どう読み解く?星野源と新垣結衣「ラジオでの夫婦共演」に見る本当の意味
■自分の声に集中してもらえるラジオ 番組冒頭、星野さんは「やっぱり今日はこのお話からしたいなと思って」「先週、水曜日の夜に起きたことをみなさんも知ってるかと思います」と切り出しました。滝沢ガレソさんのXにおけるフォロワーは約274万人であり、日本国民(約1億2400万人)の2~3%程度にすぎません。それでも「みなさん知っている」という前提で切り出したところに、ネット上で拡散されることの危うさが表れていました。
続いて星野さんは「インスタグラムのコメントにものすごい数の誹謗中傷があって」「日本中から憎悪を向けられた感覚になった」「本当に恐ろしかったし、本当に悲しかった」「もう二度とあんな気持ちになりたくない」とショックの大きさを次々に吐露。 そのうえで「ファンのみんな、とってもつらかったと思います」「ファンのみんなに安心してほしいんですよね」とファンを気づかい、「100%、1つもやってません。完全なデマです。この噂、臆測に事実は一つもありません。安心してください」と語りました。あえて強調するような話し方をしたところに、「ラジオで語ること」の狙いやメリットを感じさせられます。
それは次の「もちろん『ラジオでふれない』って(選択も)全然あると思うんですよ。“本当に”ありえないことだから、『何でこんなことになってるの』っていう……“本当に”。

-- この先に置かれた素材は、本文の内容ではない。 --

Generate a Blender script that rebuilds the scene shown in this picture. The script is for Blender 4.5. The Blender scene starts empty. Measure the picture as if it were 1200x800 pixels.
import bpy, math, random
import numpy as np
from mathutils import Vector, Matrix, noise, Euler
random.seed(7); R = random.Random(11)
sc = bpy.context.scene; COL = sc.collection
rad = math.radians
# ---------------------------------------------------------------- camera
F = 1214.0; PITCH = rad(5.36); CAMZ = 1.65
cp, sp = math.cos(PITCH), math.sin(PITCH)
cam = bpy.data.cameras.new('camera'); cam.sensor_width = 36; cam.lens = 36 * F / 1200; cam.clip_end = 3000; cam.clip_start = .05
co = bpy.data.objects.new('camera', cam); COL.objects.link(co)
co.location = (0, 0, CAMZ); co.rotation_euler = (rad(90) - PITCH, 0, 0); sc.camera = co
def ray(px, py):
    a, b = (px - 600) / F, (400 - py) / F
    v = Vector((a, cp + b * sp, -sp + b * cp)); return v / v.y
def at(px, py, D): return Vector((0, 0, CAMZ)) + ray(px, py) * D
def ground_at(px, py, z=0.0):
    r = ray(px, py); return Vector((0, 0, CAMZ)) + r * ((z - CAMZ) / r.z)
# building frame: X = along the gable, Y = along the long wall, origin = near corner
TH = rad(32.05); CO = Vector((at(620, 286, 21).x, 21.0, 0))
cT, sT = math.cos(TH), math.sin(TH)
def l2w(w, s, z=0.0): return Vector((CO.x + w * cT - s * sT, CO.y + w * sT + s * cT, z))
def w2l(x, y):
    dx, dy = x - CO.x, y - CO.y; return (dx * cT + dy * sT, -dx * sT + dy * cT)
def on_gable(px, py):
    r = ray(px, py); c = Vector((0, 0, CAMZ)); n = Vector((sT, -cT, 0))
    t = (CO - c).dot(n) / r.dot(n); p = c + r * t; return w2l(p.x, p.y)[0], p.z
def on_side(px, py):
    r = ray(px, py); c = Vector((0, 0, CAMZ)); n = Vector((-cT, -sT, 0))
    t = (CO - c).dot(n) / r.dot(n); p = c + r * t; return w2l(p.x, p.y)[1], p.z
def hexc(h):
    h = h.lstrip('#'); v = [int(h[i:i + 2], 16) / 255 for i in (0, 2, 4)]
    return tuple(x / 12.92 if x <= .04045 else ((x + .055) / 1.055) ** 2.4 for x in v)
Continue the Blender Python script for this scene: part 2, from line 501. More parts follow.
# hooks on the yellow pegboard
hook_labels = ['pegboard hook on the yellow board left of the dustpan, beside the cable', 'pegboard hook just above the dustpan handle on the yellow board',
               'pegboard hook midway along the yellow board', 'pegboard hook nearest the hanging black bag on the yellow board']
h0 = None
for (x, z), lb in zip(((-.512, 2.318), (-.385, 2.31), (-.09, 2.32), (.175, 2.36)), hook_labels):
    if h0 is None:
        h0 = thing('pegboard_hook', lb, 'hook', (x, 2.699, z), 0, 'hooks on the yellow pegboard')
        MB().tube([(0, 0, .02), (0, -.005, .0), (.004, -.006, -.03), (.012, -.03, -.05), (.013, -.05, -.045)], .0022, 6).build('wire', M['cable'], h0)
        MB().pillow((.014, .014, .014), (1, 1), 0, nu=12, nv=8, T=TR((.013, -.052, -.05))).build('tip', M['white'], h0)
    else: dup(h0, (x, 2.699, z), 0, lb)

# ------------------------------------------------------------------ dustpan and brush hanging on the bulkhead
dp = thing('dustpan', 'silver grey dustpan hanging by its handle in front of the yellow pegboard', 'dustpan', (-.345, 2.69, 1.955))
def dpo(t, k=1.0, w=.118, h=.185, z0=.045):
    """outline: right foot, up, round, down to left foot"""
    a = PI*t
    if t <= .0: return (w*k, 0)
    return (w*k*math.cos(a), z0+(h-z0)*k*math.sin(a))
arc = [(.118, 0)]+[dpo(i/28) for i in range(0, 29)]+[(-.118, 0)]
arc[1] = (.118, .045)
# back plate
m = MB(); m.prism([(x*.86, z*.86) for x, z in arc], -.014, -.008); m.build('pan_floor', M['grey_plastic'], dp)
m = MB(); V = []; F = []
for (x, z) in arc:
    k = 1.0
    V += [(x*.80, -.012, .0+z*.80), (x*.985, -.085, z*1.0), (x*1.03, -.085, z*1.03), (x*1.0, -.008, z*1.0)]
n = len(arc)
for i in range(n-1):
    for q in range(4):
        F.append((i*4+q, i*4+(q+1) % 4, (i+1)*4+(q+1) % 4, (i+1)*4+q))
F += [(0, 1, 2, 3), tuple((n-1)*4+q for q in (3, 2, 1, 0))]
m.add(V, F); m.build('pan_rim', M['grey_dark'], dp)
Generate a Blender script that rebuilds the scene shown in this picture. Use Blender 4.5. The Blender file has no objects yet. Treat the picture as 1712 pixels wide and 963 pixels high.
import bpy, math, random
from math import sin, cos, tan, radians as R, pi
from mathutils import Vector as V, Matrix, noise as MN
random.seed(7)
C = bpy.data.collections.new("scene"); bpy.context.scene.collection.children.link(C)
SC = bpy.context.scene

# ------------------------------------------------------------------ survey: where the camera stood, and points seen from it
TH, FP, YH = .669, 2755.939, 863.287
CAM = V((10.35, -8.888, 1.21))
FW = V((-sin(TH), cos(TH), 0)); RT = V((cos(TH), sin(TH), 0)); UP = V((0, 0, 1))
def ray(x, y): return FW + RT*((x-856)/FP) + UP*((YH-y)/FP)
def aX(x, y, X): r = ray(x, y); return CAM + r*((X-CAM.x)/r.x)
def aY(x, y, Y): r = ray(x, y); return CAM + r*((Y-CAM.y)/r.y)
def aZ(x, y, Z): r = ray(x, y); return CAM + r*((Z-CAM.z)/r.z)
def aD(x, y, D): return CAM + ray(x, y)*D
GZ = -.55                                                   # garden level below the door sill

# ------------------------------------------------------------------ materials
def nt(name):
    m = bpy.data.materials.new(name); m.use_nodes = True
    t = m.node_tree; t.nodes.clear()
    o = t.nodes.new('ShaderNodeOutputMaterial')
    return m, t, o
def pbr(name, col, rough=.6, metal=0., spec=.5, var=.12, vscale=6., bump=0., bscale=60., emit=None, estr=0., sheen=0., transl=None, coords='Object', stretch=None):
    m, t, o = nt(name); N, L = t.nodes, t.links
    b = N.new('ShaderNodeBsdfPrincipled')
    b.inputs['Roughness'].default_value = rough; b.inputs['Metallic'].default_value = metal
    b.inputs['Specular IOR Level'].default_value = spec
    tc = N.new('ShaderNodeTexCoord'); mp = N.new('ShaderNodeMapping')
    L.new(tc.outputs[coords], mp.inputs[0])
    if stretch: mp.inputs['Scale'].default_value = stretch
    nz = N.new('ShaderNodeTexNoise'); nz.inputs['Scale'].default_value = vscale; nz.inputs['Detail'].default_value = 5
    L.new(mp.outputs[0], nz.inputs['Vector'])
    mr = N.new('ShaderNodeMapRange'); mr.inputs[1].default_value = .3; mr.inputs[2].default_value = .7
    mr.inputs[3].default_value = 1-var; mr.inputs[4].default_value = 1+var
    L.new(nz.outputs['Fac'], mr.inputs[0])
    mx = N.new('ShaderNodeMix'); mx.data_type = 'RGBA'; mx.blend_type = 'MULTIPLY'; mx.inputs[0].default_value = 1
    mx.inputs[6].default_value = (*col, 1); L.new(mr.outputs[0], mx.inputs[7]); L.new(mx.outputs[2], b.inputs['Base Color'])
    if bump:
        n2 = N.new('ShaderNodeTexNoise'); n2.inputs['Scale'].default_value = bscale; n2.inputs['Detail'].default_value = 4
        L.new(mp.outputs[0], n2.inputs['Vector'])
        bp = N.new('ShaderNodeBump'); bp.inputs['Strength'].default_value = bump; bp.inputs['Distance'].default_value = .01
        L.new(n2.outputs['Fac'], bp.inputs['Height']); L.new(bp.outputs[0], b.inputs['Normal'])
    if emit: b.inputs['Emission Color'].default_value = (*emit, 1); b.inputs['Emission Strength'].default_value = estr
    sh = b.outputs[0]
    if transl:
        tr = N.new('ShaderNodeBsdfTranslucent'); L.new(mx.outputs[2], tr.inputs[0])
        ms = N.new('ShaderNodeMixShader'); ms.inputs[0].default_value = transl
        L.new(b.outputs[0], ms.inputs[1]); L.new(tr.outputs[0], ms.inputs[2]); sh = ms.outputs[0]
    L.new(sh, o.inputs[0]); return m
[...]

だから言うことが少なくて。“本当”に1から100までないんですよ。『100%ないんですよ』っていう」というコメントにも表れていました。 会話の際にこれだけ「本当に」というフレーズを続けると逆に「嘘っぽい」などと疑われやすいものですが、この場は自分中心で発信できる音声メディアのラジオ。自分の声のみに集中してもらえる場であえて同じフレーズをたたみかけることで、まるで歌詞のサビを繰り返しているときのような説得力を生んでいました。重要なことを伝える際、「傾聴してもらえる」という意味でラジオは、テレビやYouTubeにはない強みを持っていることにあらためて気づかされます。